Red Stitch are to be commended for never shying away from the hard plays – both in terms of content and performance. It is always a risk to both company and audience when a challenging play is performed and especially one that leaves much open to interpretation by the performing troupe. Such is the case with their latest offering Sunshine by Aussie playwright Tom Holloway, where previous works such as Red Sky Morning and Beyond the Neck have also been viewed by Red Stitch audiences. Indeed, those who saw the Green Room award winning Red Sky Morning will not be surprised by Holloway’s return to the choral monologue format in his new play. This idea seems logical for a playwright who is as comfortable writing operas as he is straight plays or film scripts. His work shows a keen emphasis on the selection and rhythm of language, in what should be said and how it should be voiced. But he is also open to ideas for synchronisation, expression and alternate presentation. This play is given its best chance in the capable hands of Green Room award winning director Kirsten Von Bibra (Grounded) and an experienced quartet of actors including Red Stitch Artistic Director Ella Caldwell, alongside guest actors Philip Hayden, Caroline Lee and George Lingard.

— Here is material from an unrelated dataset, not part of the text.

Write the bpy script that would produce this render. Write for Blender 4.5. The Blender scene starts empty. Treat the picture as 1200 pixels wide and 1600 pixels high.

Holloway has created four seemingly disparate stories of strangers in or near a shopping complex, which weave and interlock with each other at various points and in different ways, and then converge together in a dramatic and surprising climax. Each tale demands to be not only understood on its own, but also to slowly understand its seeming interconnectedness with the other three anecdotes.  Lingard as Man 1 opens the scenario and continues strongly in both amusing and assured fashion in his quest for connection with his overweight doppelganger twin. His lithe movements and dulcet tones made it easy to follow for the most part. Hayden as Man 2 fully embraced his tale of meeting his partner which doesn’t go quite to plan yet at times he wasn’t able to fully demand our focus to his thread – maybe something lacking in the too mellow tonal range at times.  Caldwell as Woman 1 playfully entered the ensemble but her story was not one I felt as connected to though it is hard to pinpoint anything specific except perhaps the illogical staging that seemed incongruous to her range of emotions as she shared her tale. Lee as Woman 2 comes late into the story but her hypnotic voice, carefully deft movement, understated pull of focus and clever switch from pathos to canny humour as we realise she has been riding around with her husband’s ashes in an urn really was the highlight. An interesting aspect that connects these four stories is song and the repetitive obsession and invasion into the thought processes of these strangers (again no surprise from the opera aficionado Holloway). Sung out loud in small snippets throughout their stories the contrast between pop trio Hanson’s MMMBop with the classic You Are My Sunshine worked for the most part. The denouement after the dramatic climax where all four stories collide returned to a more realistic conversational style and oddly seemed out of place with how the rest of the piece had proceeded, and even more bizarrely just simply ended without a real punchy moment which was kind of expected given the lead up.

This play demands a lot from its audience, you cannot miss a minute, or a beat as it were or you will lose all comprehension. Even more testing is that it demands complete attentiveness from its viewers for 100 minutes with no break. Perhaps four stories were too much for this reviewer and her companion as our afterward discussion revealed we had only been able to keep up solidly with three each (a different set though mind you). This is not so much a critique of individual performances because they are all to be commended for their impeccable timing with each other as they vocalised a difficult script. And whilst the performance was fully absorbing, there was a sense of exhaustion due to the relentlessly taxing style that did naturally affect audience comprehension and enjoyment. Whether this was in the writing or the jarring blocking, stylisation, pausing or synchronicity as a group  – no one key aspect is to be put under the spotlight for this difficulty. However, what really made watching this vocally challenging piece even more complicated to watch was the set and lighting design by Matthew Adey– the textured rocky floor surface looked awkward for the actors at best, especially as they simultaneously attempted to negotiate the twisting cords of the lighting rods to various spots for no seeming reason yet not miss a beat within their own verbal ensemble. It did seem at times that this extra layer of difficulty was not only a struggle for the audience but also the actors themselves – in short, highly distracting and unnecessary. However, the rain effect and buried furniture were clever inclusions that added a level of interest to the at times monotonous circling movement that seemed to lack meaning or focus to the story being shared at that key juncture. Special shout out though to the inclusion of the real dog running through at the beginning and whose important presence in the story is really only made clear near the end. A nice touch.

If theatre is meant to not just entertain but challenge and create conversation then Red Stitch has achieved its aim. It does demonstrate how we are all strangers with our own preoccupations but only several degrees separate us from each other – especially in a time of accidental clash of crisis. This style of show is fully immersive, but will not be for everyone. Certainly it showcases how writers, performers and creators should and can push boundaries in all realms of artistic endeavour but that doesn’t mean it will always work or be appreciated or understood by all in attendance.